Havana, how you hurt me! / Yoani Sanchez
Posted on November 16, 2014
Yoani Sanchez, Havana, 16 November 2004 – To be a Havanan is not having
been born in a territory, it's carrying that territory on your back and
not being able to put it down. The first time I realized I belonged to
this city I was seven years old. I was in a little town in Villa Clara,
trying to reach some guavas on a branch, when a bunch of kids from the
place surrounded my sister and me. "They're from Havana! They're from
Havana!" they shrieked. At that moment we didn't understand so much
uproar, but with time we realized that we had come by a sad privilege.
Having been born in this city in decline, in this city whose major
attraction is what it could be, not what it is.

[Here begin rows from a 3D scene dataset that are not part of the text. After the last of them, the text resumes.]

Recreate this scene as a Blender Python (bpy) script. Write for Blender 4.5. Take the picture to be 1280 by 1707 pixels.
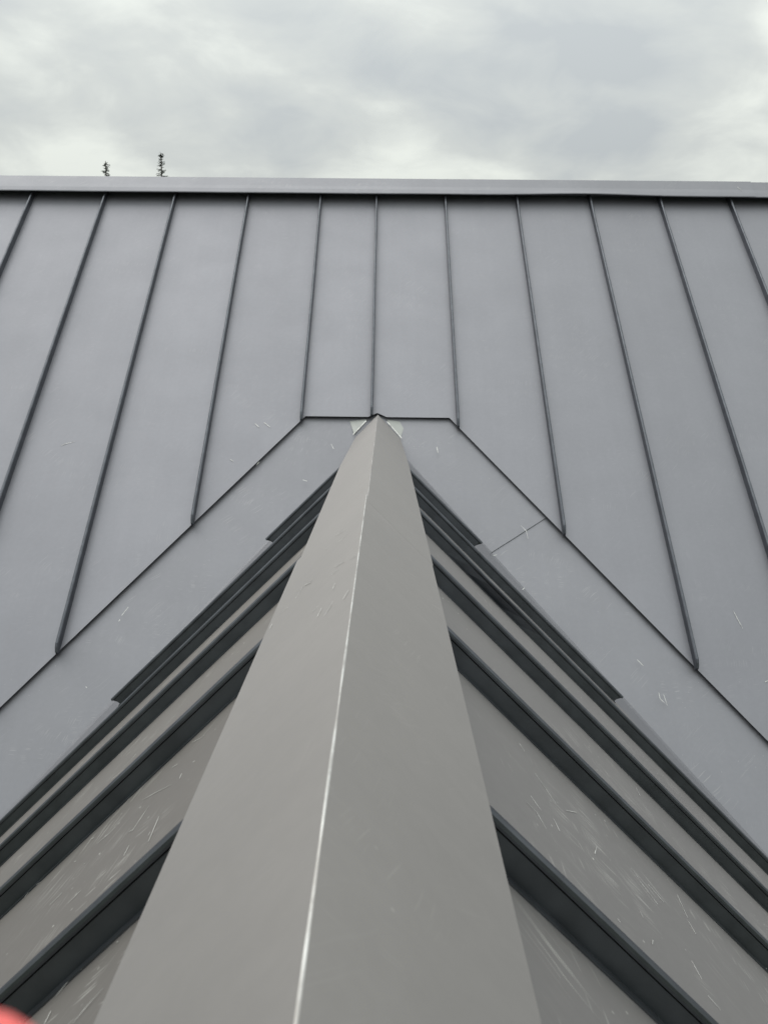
import bpy, math, random
from mathutils import Vector, Matrix, noise

random.seed(7)
for o in list(bpy.data.objects):
    bpy.data.objects.remove(o)
scene = bpy.context.scene
C = scene.collection
R = math.radians

# ------------------------------------------------------------------ camera
# metres; the low gable ridge runs along +Y at x = 0, its fold is z = 0
cam_d = bpy.data.cameras.new('camera')
cam = bpy.data.objects.new('camera', cam_d)
C.objects.link(cam)
pitch, roll, yaw = R(10.0116), R(0.6577), R(0.0989)
F = Vector((math.sin(yaw)*math.cos(pitch), math.cos(yaw)*math.cos(pitch), -math.sin(pitch)))
Rr = Vector((math.cos(yaw), -math.sin(yaw), 0))
U = Rr.cross(F)
cr, sr = math.cos(roll), math.sin(roll)
# image x axis (right) and y axis (up) after the roll
ix = (Rr*cr + U*sr)
iy = (U*cr - Rr*sr)
m = Matrix((( ix.x, iy.x, -F.x, 0.03174), (ix.y, iy.y, -F.y, 0.0), (ix.z, iy.z, -F.z, 0.25762), (0, 0, 0, 1)))
cam.matrix_world = m
cam_d.sensor_fit = 'HORIZONTAL'
cam_d.sensor_width = 36.0
cam_d.lens = 36.0*1410.8/1280.0
cam_d.clip_start = 0.01
cam_d.clip_end = 3000
cam_d.dof.use_dof = True
cam_d.dof.focus_distance = 2.0
cam_d.dof.aperture_fstop = cam_d.lens/2.1          # a phone lens: 2.1 mm wide opening
scene.camera = cam

# ------------------------------------------------------------------ world: overcast sky
SUN_EL, SUN_AZ = R(58), R(325)
world = bpy.data.worlds.new('World')
scene.world = world
world.use_nodes = True
wt = world.node_tree
wn, wl = wt.nodes, wt.links
wn.clear()
def N(nt, typ, **kw):
    n = nt.nodes.new(typ)
    for k, v in kw.items():
        if k == 'inp':
            for kk, vv in v.items():
                n.inputs[kk].default_value = vv
        else:
            setattr(n, k, v)
    return n
def math_(nt, op, a, b=None, clamp=False):
    n = nt.nodes.new('ShaderNodeMath'); n.operation = op; n.use_clamp = clamp
    for i, v in enumerate((a, b)):
        if v is None: continue
        if isinstance(v, (int, float)): n.inputs[i].default_value = v
        else: nt.links.new(v, n.inputs[i])
    return n.outputs[0]
def mapr(nt, v, a, b, c, d, smooth=True):
    n = nt.nodes.new('ShaderNodeMapRange')
    n.interpolation_type = 'SMOOTHSTEP' if smooth else 'LINEAR'
    nt.links.new(v, n.inputs[0])
    for i, q in enumerate((a, b, c, d)): n.inputs[i+1].default_value = q
    return n.outputs[0]
def mixc(nt, f, a, b, blend='MIX'):
    n = nt.nodes.new('ShaderNodeMix'); n.data_type = 'RGBA'; n.blend_type = blend
    for sock, v in ((n.inputs[0], f), (n.inputs[6], a), (n.inputs[7], b)):
        if isinstance(v, (int, float)): sock.default_value = v
        elif isinstance(v, tuple): sock.default_value = v
        else: nt.links.new(v, sock)
    return n.outputs[2]

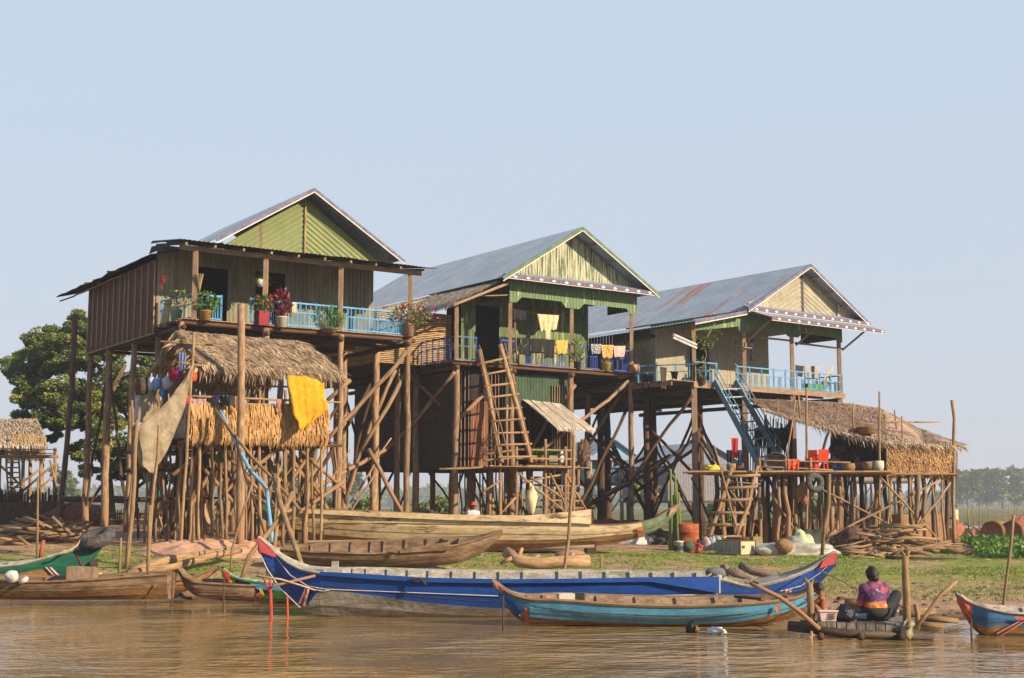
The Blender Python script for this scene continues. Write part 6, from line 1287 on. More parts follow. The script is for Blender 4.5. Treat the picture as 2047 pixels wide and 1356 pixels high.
# mesh, tarps and basket heap
tarp = mat('clear_tarp', S(190, 186, 170), S(156, 150, 134), ns=3, bump=.5, rough=.5, fine=.12)
def tarpmound(cpx, Y, rx, ry, h, name, m, label, cat, amp=.25, seed=1, dz=0):
    c = stand(cpx, Y); mb = MB(); mb.blob(c + V((0, 0, dz)), (rx, ry, h), amp, 2.4, 0, 30, 16, seed, flat=-.05); return solo(mb, name, m, label, cat, smooth=True)
tarpmound(1580, 44.3, 1.35, .7, .42, 'tarpaulin', tarp, 'rumpled translucent tarpaulin spread on the grass before the kitchen stilts', 'tarpaulin', .5, 4)
tarpmound(1600, 44.4, .5, .35, .62, 'sack', solid('pale_green_sack', S(192, 200, 156)), 'pale green sack bulging on top of the tarpaulin', 'sack', .3, 6, dz=.1)
tarpmound(1625, 45.6, .8, .5, .75, 'net_bundle', mat('black_net', S(74, 74, 62), ns=6, bump=.8, fine=.3), 'dark fishing net heap behind the tarpaulin', 'net', .4, 8)
c = stand(1566, 43.7); mb = MB(); mb.blob(c + V((0, 0, .3)), (.3, .28, .24), .1, 1); solo(mb, 'basket', wick, 'round upturned wicker basket lying on the tarpaulin', 'basket', smooth=True)
mb = MB(); c = stand(1702, 45.5); mb.blob(c + V((0, 0, .25)), (.6, .4, .55), .35, 2.5, 0, 20, 12, 9, flat=-.25); solo(mb, 'net_bundle', mat('maroon_net', S(108, 74, 60), ns=6, bump=.8, fine=.3), 'dark maroon net heap left of the firewood', 'net', smooth=True)
# red net fence and barrel traps at right
rn = mat('red_net', S(190, 112, 88), S(160, 90, 72), (1, 1, 1), 4, rough=.9, fine=.3, alpha=.75)
mb = MB(); rows = []
tops = [1072, 1040, 1052, 1044, 1060, 1046, 1052, 1036, 1050, 1040, 1055]
for k in (0, 1):
    rows.append([])
    for i in range(61):
        px = 1842 + i * 4.3; j = i / 6; a = int(min(9, j)); f = j - a; t = lerp(tops[a], tops[a + 1], f) + 4 * math.sin(f * math.pi); q = W(px, t, 60 + .3 * math.sin(i))
        if k: q = V((q.x, q.y, ground_z(q.x, q.y)))
        rows[-1].append(q)
mb.grid(rows); solo(mb, 'net_fence', rn, 'sagging reddish fishing net fence at the right behind the standing man', 'fence')
nf = thing('stick_fence', 'row of thin bare stakes behind the reddish net at the right', 'fence', stand(1960, 63))
for i in range(34): px = 1850 + i * 6.4 + R(-3, 3); pole('stake', [stand(px, 63), W(px + R(-4, 4), R(1000, 1055), 63)], .03, nf, 'stick', .04, .7, 5)
tarpmound(2050, 56, .9, .6, 1.0, 'net_bundle', rn, 'heaped reddish net at the right edge beside the barrel traps', 'net', .4, 8)
mb = MB(); mb.grid([[W(x, 1052, 66) for x in (1845, 1900, 1950, 2040)], [W(x, 1056, 64.5) for x in (1845, 1900, 1950, 2040)]]); solo(mb, 'blue_tarp_roof', solid('tarp_pale', S(170, 176, 190)), 'low pale tarpaulin roof behind the net fence', 'tarpaulin')
for px, l in ((1983, 'left of two big woven barrel fish traps lying on the green plants'), (2022, 'right of two big woven barrel fish traps lying on the green plants')):
    c = stand(px, 55.5) + V((0, 0, .42)); T_ = Matrix.Rotation(math.radians(90), 3, 'X') @ Matrix.Rotation(math.radians(0), 3, 'Y'); T_ = Matrix.Rotation(math.radians(-35), 3, 'Z') @ T_
    mb = MB(); mb.lathe(c, [(0, .02), (.4, 0), (.43, .1), (.45, -.6), (.42, -1.3), (0, -1.3)], 0, 20, T_); solo(mb, 'fish_trap', wick, l, 'fish trap', smooth=True)
# debris near the raft on the right bank
for pts, r, l in (([(1846, 1236), (1915, 1242)], .07, 'pale short log on the mud right of the raft'), ([(1800, 1228), (1870, 1222)], .08, 'thick brown log on the mud behind the raft'), ([(1840, 1250), (1885, 1252)], .06, 'wet stub of log right of the raft'), ([(1690, 1205), (1760, 1208)], .09, 'pale flat log behind the seated woman')):
    log([W(*q, 25.2) for q in pts], r, l, 'stick')
mb = MB(); c = stand(1240, 31.2); mb.blob(c + V((0, .1, .03)), (.42, .2, .1), .6, 3); solo(mb, 'torn_sheet', solid('tan_sheet', S(200, 158, 112)), 'crumpled tan sheet on the grass near the upright peg', 'sheet', smooth=True)
mb = MB(); c = W(1432, 1252, 24); mb.blob(V((c.x, c.y, .04)), (.16, .12, .07), .5, 2.5); solo(mb, 'plastic_bag', solid('white_plastic', S(225, 225, 222)), 'white plastic bag floating beside the swimmer', 'plastic bag', smooth=True)
for a, b, l, m_ in (((1012, 1117), (1018, 1124), 'grey and white plastic scrap by the sand pile', 'whitewash'), ((1385, 1080), (1392, 1084), 'small red lid on the ground left of the bucket', redp)):
    q = stand(a[0], 33 if a[0] < 1100 else 45); mb = MB(); mb.blob(q + V((0, 0, .03)), (.14, .1, .05), .4, 3); solo(mb, 'plastic_scrap', m_, l, 'litter', smooth=True)

# dark clutter under the middle and right houses
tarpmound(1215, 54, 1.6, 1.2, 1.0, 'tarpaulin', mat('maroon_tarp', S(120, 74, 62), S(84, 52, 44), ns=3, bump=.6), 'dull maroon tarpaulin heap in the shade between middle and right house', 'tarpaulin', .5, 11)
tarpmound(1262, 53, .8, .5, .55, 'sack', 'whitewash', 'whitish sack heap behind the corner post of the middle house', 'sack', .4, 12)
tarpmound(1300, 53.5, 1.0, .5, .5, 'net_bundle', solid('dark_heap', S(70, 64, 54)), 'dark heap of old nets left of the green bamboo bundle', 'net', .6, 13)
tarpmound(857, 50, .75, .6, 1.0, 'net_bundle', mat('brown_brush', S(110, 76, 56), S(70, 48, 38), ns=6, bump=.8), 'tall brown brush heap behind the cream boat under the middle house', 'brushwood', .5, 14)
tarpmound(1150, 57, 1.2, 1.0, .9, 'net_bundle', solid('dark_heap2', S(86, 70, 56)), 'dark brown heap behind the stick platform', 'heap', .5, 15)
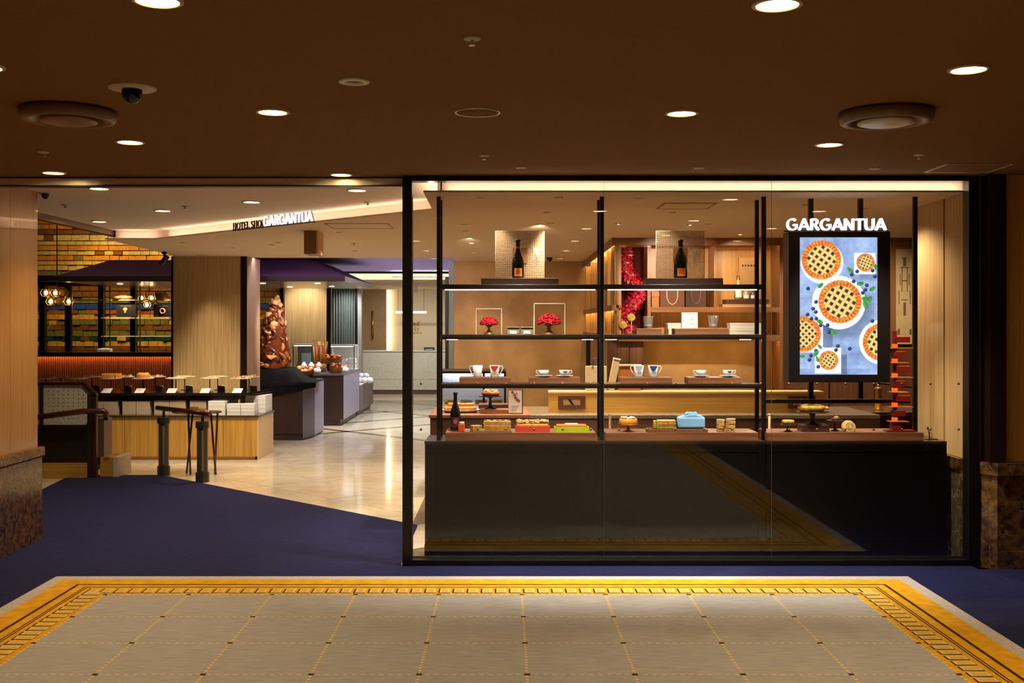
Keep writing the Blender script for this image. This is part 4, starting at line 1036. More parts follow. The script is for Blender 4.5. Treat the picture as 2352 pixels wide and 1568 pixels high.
MB().prism([(-.09, .078), (-.01, .098), (.02, .1), (.09, .08), (.08, .07), (-.08, .07)], -.035, .03, axis='y').build('fold', BLUEC, t, bevel=.006)
MB().ell(0, -.005, .101, .022, .018, .012, 12, 8, noise=.12, seed=3).build('knot', BLUEC, t)
for sgn in (-1, 1): MB().tube([(0, -.005, .1), (sgn * .03, -.012, .104), (sgn * .05, -.02, .093)], [.008, .012, .003], 8).build('knot_end', BLUEC, t)
COOK = mat('cookie', (214, 170, 100), rough=.8, var=.25, vscale=50, bump=.4)
for px, n_c, r_, l_, yy_ in ((1655, 9, .029, 'thinner stack of round biscuits behind the other stack', 7.66), (1678, 10, .034, 'thicker stack of round biscuits at the end of the plinth', 7.61)):
    t = thing('biscuit_stack', l_, 'biscuits', (X(px, yy_), yy_, PT))
    for i in range(n_c):
        MB().lathe([(.0001, 0), (r_ * .92, 0), (r_, .003), (r_ * .96, .0085), (.0001, .0088)], 20, cap=False).build('biscuit', COOK, t, loc=(r9.uniform(-.002, .002), r9.uniform(-.002, .002), i * .0092))
for px, l_ in ((1401, 'slim pale post behind the copper cake stand'), (1767, 'slim pale post behind the small pie stand')):
    t = thing('slim_post', l_, 'post', (X(px, 7.9), 7.9, CT))
    MB().lathe([(.0001, 0), (.018, 0), (.018, .005), (.008, .006), (.008, .15), (.0001, .15)], 14, cap=False).build('shaft', mat('cream_post', (222, 186, 130), rough=.4), t)
    MB().lathe([(.0001, .15), (.011, .15), (.011, .158), (.0001, .16)], 14, cap=False).build('cap', ACRYLE, t)
DSTAND = mat('dark_stand', (52, 34, 26), rough=.35)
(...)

I am totally urban, a city girl. I grew up in the Cayo Hueso
neighborhood where the nearest trees are more than 500 yards away. I am
the child of asphalt, of the smell of kerosene, of clotheslines dripping
from the balconies and sewer pipes that overflow from time to time. This
has never been an easy city. Not even on the tourist postcards, with
their retouched colors, can you see a comfortable and comprehensible Havana.
Sometimes now I don't want to walk it, because it hurts me. I am heading
up Belascoaín, my back the sea that I know so well. I arrive at the
corner of Reina Street. There is a Gothic-style church, which as a
little girl I perceived to be lost in the clouds. I saw my first
Christmas tree there when I was seventeen. I walk though the doors,
skipping a little to this side and that. Water trickles down some stairs
and a woman tries to sell me some milk caramels that are the same color
as the street.
I see the traffic light at Galiano, but the pace slows because there are
so many people. A cop turns the corner and some hide themselves behind
the doors or slip into stores as if they were going to buy something.
When the officer leaves, they return and offer their merchandise in
undertones. Because Havana is a city of cries and whispers. Those
immersed in their own blather may never hear the whispers. The most
important things are always said with a nod, a gesture or a simple
pursing of the lips that warns you, "be careful," "coming over there,"
"follow me." A language developed during decades of the clandestine and
illegal.
Neptune Street is nearby. I hear an old couple in front of a façade
saying, "Hey? Wasn't it here where there was…?" but I didn't manage to
hear the end of the sentence. Better that way, because Havana is a
sequence of nostalgia, memories. When you walk, it's like you're
traversing the path of the lost. Where a building collapses into rubble
that remains for days, for weeks. Later, the hole is made into a park,
or a metal kiosk is built to sell soap, trinkets and rum. A lot of rum,
because this is a city that drowns its sorrows in alcohol.
I reach the Malecon. In less than half an hour I've walked the slice of
the city that in my childhood seemed to contain the whole metropolis.
Because I was a "guajira de Centro Habana," an urchin of downtown, one
of those who thinks that "the green zones" start right after Infanta
Street. With time, I understood that this capital is too big to know the
whole of. I also learned that those born in the neighborhoods of Diez de
Octubre, el Cerro, el Vedado or Mariano, shared the same sensation of
pain. In any event, Havana shows its wounds in any neighborhood.
I touch the wall that separates us from the sea. It is rough and warm.
Where are those kids who, in my childhood, in a remote little village,
looked at me in astonishment because I was a Havanan? Will they want to
bear this burden? Have they also ended up in this city, living among its
dumpsters and lights? Does it pain them like it pains me? I'm sure it
does, because Havana is not just a location inscribed in our identity
documents. This city is a cross that is carried everywhere, a territory
that once you have lived it, you cannot abandon.